Très bien documenté, très actuel, ce petit livre permet d’avoir une vision de l’évolution de notre système de recherche scientifique. Il se lit facilement, bien que ce ne soit pas une partie de rigolade. C’est une compilation administrative et réglementaire utile faite par un expert du domaine. Paru aux puf le 19 juin 2024 (248 pages), c’est le 5ème ouvrage d’une collection intitulée Droit et Déontologie, dirigée par Joël Moret-Bailly.
Livre bien construit avec une introduction et trois parties. Chaque chapitre se termine par une demi-page ‘A retenir’ bien faite.
Introduction
Une quarantaine de pages pour bien fixer les concepts et comprendre les frontières entre déontologie de la recherche et intégrité scientifique, puis entre éthique de la recherche et intégrité scientifique. Les termes sont trop souvent confondus, mal compris. En très bref, déontologie concerne les métiers, les relations entre professionnels ; éthique c’est réfléchir, la morale, la fin de vie par exemple ; l’intégrité, c’est ne pas mentir, ne pas voler… La partie 4 concerne les manquements à l’intégrité : identification, enjeux, mesure, causes… On croit connaître.
Partie 1 Les Sources
Connaissez vous les différences entre soft law et hard law ? Le droit dur est codifié dans les codes de la recherche, de l’éducation tandis que le droit souple concerne les normes non étatiques qui émanent des communautés scientifiques. Les juges ne sont pas tenus par ce qui provient des règles du droit souple.
Les sources proviennent du droit national, du droit international et européen et surtout des institutions spécialisées (Financeurs de la recherche, universités et organismes de recherche, et institutions chargées de l’intégrité comme Ofis, réseaux de référents, et un truc appelé Collège de déontologie du ministère chargé de l’enseignement et de la recherche). D’autres sources proviennent des Sociétés savantes, Académies, revues, congrès,….
Partie 2 Les règles
Je reprends la synthèse du premier chapitre de cette partie (page 112) sans détailler tous les aspects de cette partie (Activité de recherche ; Activité d’évaluation ; Activité d’expertise) :
« L’activité scientifique bénéficie d’un principe de liberté de la recherche, qui recouvre le droit de déterminer ses objets et méthodes de recherche ainsi que d’en diffuser les résultats. La liberté scientifique s’exerce dans le respect de la déontologie de la recherche et de l’intégrité scientifique.

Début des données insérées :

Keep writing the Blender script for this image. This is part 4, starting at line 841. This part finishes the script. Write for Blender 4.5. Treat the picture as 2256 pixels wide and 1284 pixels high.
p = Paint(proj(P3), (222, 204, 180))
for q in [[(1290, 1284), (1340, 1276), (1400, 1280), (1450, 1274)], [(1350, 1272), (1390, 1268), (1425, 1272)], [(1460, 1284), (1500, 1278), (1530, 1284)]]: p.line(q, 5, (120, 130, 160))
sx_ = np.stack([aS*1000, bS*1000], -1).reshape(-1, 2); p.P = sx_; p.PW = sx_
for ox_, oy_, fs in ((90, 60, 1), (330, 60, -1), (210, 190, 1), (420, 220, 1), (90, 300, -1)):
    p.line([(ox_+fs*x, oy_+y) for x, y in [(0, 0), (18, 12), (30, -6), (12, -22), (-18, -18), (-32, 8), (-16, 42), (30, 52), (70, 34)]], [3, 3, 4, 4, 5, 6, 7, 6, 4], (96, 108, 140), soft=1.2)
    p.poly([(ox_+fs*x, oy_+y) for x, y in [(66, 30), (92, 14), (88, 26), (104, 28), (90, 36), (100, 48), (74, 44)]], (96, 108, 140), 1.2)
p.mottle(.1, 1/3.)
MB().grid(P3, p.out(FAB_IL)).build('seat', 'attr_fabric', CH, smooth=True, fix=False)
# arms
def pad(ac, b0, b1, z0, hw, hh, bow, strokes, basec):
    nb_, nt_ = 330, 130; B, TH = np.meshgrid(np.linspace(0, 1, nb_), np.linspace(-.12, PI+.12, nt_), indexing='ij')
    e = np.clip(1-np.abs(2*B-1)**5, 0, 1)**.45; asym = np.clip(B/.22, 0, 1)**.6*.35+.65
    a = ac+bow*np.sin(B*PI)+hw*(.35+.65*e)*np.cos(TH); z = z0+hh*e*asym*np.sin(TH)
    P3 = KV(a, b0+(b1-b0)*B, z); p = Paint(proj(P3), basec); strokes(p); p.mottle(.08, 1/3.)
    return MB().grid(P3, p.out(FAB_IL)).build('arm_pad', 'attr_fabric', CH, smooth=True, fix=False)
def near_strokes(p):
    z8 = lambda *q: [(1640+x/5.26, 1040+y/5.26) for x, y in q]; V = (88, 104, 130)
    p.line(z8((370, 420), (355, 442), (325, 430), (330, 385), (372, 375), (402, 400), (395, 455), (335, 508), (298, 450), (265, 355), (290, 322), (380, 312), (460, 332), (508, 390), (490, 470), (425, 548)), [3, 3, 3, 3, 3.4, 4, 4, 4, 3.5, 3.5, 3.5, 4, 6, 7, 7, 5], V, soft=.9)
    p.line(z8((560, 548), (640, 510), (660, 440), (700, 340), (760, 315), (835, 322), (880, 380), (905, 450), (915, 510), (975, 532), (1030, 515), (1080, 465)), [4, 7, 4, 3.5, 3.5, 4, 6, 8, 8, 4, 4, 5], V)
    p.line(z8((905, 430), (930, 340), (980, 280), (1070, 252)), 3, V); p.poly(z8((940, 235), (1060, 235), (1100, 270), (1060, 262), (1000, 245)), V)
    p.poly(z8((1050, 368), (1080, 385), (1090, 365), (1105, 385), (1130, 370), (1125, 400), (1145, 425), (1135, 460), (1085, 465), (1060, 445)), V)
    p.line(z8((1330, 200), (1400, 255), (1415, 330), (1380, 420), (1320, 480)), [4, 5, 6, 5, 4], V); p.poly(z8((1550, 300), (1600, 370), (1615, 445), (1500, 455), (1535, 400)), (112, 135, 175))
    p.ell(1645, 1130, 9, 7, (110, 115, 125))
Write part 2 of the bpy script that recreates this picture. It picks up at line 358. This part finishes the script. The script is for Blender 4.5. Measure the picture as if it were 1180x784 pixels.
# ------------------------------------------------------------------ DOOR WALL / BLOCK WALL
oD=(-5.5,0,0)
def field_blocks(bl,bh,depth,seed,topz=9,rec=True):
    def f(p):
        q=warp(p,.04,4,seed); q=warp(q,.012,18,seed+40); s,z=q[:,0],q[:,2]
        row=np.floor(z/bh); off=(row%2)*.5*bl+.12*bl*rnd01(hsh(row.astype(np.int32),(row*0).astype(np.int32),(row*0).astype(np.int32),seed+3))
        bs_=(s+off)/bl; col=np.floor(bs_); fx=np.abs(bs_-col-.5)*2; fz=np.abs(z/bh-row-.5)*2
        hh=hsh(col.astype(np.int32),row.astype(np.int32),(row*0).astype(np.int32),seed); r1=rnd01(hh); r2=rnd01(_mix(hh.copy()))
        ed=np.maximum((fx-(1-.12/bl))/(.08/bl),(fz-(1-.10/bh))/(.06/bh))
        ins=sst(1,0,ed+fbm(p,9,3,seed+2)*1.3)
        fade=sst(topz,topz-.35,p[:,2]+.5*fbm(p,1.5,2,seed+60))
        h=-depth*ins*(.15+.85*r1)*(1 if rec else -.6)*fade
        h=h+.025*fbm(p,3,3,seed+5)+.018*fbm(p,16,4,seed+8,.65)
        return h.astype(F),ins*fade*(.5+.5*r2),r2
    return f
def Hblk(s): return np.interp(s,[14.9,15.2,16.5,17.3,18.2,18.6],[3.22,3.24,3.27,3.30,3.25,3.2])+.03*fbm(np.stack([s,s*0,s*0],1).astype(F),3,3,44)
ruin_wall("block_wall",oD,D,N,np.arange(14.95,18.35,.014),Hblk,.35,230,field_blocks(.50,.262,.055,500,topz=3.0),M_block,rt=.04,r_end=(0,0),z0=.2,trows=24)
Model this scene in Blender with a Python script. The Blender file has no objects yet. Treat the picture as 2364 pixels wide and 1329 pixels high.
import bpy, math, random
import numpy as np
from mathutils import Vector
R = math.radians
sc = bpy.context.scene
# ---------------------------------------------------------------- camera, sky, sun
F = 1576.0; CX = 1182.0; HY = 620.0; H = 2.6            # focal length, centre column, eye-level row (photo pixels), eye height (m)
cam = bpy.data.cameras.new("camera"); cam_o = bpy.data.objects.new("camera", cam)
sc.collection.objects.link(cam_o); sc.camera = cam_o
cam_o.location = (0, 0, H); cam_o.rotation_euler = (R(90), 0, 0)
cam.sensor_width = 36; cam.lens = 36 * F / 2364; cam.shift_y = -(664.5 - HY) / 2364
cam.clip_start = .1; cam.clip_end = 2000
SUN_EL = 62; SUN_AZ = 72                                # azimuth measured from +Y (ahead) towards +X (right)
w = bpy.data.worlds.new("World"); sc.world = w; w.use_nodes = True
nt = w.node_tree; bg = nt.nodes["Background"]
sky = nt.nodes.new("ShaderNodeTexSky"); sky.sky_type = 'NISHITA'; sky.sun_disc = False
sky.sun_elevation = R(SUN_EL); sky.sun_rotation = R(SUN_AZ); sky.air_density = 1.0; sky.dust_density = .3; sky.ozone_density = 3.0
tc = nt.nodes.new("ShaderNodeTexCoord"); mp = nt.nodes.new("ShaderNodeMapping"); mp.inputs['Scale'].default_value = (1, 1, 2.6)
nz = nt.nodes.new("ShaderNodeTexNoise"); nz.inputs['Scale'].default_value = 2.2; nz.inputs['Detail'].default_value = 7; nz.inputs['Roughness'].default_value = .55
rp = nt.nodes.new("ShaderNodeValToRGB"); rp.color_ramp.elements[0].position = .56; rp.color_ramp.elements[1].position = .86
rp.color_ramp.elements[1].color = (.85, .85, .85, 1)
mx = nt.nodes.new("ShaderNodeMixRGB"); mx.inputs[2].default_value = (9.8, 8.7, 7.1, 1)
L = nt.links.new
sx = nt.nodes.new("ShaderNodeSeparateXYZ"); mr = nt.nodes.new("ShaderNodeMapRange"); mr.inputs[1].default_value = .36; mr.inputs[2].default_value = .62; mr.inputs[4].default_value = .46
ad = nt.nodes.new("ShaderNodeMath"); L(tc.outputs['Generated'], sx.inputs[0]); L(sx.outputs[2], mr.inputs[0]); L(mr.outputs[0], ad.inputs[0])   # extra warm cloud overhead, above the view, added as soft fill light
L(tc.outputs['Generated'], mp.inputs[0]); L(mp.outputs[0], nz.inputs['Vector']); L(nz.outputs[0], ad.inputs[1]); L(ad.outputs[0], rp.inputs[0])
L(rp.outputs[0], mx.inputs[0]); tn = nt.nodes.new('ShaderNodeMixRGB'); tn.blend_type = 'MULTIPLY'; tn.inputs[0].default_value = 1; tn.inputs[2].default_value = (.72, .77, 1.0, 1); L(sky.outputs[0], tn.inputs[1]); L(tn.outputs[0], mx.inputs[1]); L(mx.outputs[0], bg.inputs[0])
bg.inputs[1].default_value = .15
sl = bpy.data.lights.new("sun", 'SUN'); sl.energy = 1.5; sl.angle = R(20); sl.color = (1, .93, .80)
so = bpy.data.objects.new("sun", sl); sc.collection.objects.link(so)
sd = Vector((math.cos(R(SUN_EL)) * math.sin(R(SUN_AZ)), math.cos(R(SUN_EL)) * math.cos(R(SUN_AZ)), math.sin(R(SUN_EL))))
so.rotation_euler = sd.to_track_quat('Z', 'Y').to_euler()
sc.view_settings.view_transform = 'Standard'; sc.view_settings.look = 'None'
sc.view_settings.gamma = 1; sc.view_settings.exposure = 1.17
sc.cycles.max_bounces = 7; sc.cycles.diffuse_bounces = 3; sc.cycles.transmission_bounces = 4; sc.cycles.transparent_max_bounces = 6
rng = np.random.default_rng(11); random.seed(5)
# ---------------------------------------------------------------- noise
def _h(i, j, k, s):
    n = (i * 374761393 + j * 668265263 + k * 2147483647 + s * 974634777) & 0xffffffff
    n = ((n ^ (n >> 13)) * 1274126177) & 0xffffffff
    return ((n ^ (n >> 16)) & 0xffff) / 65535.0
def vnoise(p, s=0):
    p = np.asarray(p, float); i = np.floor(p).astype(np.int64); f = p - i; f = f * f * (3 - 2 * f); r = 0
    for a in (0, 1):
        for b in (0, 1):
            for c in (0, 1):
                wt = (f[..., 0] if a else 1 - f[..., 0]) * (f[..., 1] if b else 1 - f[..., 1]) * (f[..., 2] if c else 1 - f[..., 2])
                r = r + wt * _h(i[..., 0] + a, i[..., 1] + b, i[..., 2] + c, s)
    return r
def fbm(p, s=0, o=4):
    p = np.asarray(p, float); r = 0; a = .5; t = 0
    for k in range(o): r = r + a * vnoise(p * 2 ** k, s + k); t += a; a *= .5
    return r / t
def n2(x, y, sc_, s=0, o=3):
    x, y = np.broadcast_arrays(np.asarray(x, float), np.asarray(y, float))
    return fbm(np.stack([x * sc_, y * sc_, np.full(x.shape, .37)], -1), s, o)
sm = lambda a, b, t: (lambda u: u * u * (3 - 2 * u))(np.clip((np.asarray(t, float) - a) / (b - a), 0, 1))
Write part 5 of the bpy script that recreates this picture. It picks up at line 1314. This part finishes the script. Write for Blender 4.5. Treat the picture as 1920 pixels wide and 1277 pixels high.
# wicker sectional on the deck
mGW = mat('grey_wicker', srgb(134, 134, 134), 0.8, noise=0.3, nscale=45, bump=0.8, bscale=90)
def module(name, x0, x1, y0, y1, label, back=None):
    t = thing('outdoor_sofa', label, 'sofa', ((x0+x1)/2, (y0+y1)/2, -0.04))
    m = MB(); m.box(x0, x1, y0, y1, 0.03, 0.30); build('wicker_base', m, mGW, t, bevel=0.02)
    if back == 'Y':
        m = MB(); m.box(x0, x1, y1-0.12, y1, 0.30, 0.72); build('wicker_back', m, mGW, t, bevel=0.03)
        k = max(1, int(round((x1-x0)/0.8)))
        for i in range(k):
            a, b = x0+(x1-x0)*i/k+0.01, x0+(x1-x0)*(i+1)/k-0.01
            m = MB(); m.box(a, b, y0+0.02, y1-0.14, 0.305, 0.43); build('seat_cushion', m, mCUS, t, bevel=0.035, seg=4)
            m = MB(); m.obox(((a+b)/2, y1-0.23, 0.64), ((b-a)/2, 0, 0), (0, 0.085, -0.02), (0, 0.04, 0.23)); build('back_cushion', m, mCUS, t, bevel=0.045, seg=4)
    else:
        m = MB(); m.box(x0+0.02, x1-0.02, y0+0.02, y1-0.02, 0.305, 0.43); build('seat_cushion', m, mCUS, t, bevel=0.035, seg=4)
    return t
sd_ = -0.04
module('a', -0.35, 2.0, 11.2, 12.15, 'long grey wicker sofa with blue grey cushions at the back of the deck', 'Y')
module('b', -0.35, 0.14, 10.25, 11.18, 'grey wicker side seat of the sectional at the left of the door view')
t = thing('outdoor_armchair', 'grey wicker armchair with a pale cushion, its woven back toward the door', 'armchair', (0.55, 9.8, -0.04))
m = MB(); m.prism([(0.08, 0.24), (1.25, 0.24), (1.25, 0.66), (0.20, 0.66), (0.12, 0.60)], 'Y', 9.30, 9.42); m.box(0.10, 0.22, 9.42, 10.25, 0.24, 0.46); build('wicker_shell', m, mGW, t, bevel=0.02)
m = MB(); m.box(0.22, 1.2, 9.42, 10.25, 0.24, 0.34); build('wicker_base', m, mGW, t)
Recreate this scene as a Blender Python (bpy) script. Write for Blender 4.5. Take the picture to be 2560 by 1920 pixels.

Les chercheurs qui exercent leur activité comme agents publics doivent respecter les règles déontologiques applicables aux fonctionnaires…..
…. Au titre des valeurs qui sous-tendent l’activité de recherche figurent la fiabilité, l’honnêteté, le respect et la responsabilité. Ces valeurs s’imposent à toutes les personnes qui exercent une activité de recherche, qu’elles soient ou non fonctionnaires. »
Partie 3 Le traitement des manquements
Le traitement des manquements est bien codifié dans notre pays, et il y a quatre chapitres dans cet ouvrage : Prévention ; Révélation ; Instruction ; Sanction. Cette partie est intéressante, mais nous observons une différence entre ces principes, ces procédures et la réalité ?
Je me demande toujours quel est le pourcentage de chercheurs réellement sifflés par la patrouille : nous voyons trop de cas connus impunis, nous voyons des investigations qui protègent les universités, les lanceurs d’alerte sont peu reconnus… Il existe un monde qui se protège… mais qui bien sûr défend l’intégrité scientifique. Combien de présidents d’universités ont une volonté de lutter contre les méconduites ? Depuis 2006, une recommandation du rapport Corvol proposait d’établir un état des lieux des cas de méconduites traités par les universités.. Cela devrait venir ! Tout aurait dû être fait avant 2010.. mais cela va venir. La présentation de Carole Chapin, Ofis, lors du Congrès mondial de l’intégrité de la recherche début juin 2024 à Athènes était informative… Les résultats sont toujours attendus…
La prévention consiste en la formation (regarder des trucs sur YouTube), le serment doctoral prononcé par ceux qui ne sont pas les plus concernés, et la médiation.
Félicitons Olivier Leclerc (avec Nicolas Klauser) qui a publié en mars 2024 dans Research Ethics un article intitulé From research misconduct to disciplinary sanction: an empirical examination of French higher education case law. Ce travail a été présenté oralement au Congrès mondial de l’intégrité de la recherche début juin 2024 à Athènes et les diapos sont sur le site de la WCRI.